かつての佐賀市立金泉中学校は、いわゆる「荒れた学校」だった。生徒同士の暴力や教師の不祥事などが相次ぎ、学校は危機的な状況にあった。「2003年ごろが最も厳しい時期でした。教職員は皆、頑張っていましたが、成果はなかなか出ず、生徒も教職員も傷つき、そして地域からの信頼も失っていました」と、当時、教育事務所所長として同校にかかわっていた校長(当時)の佐藤範男先生は話す。
そうした状況を知っていた佐藤校長は、04年度に校長として着任した時、「元気あふれる学校づくり」を学校目標に掲げた。
「『みんなが一つになって元気な生徒を育てよう』と、教師だけでなく事務職員も含めて教職員全員に伝えました」
まず見直したのが、生徒指導の在り方だ。佐賀大の倉本哲男准教授の指導などを踏まえ、問題が起きてから対応する「対処的生徒指導」に終始せず、生徒一人ひとりに「出番」を与えて「役割」を果たさせ、その行動を「承認」することによって、生徒の責任感や自信を育て、良いところを伸ばしていく「開発的生徒指導」を行うようにした(図1)。
このような指導を取り入れたきっかけは、04年度に劇団を招いて行われた体験授業での出来事にあった。

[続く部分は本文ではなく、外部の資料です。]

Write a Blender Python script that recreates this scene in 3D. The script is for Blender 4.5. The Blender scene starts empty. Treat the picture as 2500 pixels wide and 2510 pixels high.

この授業は、劇団員の指導の下で、生徒がオペラの一幕を演じるという内容だった。普段から問題行動の目立つ生徒も参加しており、その生徒は、開始直後は劇団員の言うことをほとんど聞かずにいたという。ところが、劇団員は、その生徒を事あるごとに褒めた。すると、かたくなだった生徒の顔は次第に和らぎ、「今のは良かったね」などと劇団員から声を掛けられることを喜ぶようになっていった。公演が終わり、劇団員を乗せたバスが校門を出ていく時には、生徒は涙を流しながら手を振っていたという。
「こうした生徒の姿を見て、私が何より感じたのは、子どもが『承認』されることに飢えていること、そして、承認の機会を与えてこなかった、これまでの生徒指導の在り方への反省でした。私たちは、対外的に良いところだけ見せようとして、問題を起こしそうな生徒には、積極的に何かをさせようとはしていませんでした。ところが、劇団の方たちはそうした生徒にも、先入観なく認めたり褒めたりして接していました。問題を抱えた生徒も含め、すべての生徒に出番を与え、役割を成功させるためにかかわり、そして頑張りを認めることの大切さに気付かされました」(佐藤校長)
この体験を基に、教師がアイデアを出し合い、検討を重ねながら学校独自の「開発的生徒指導」をつくり上げていったのだ。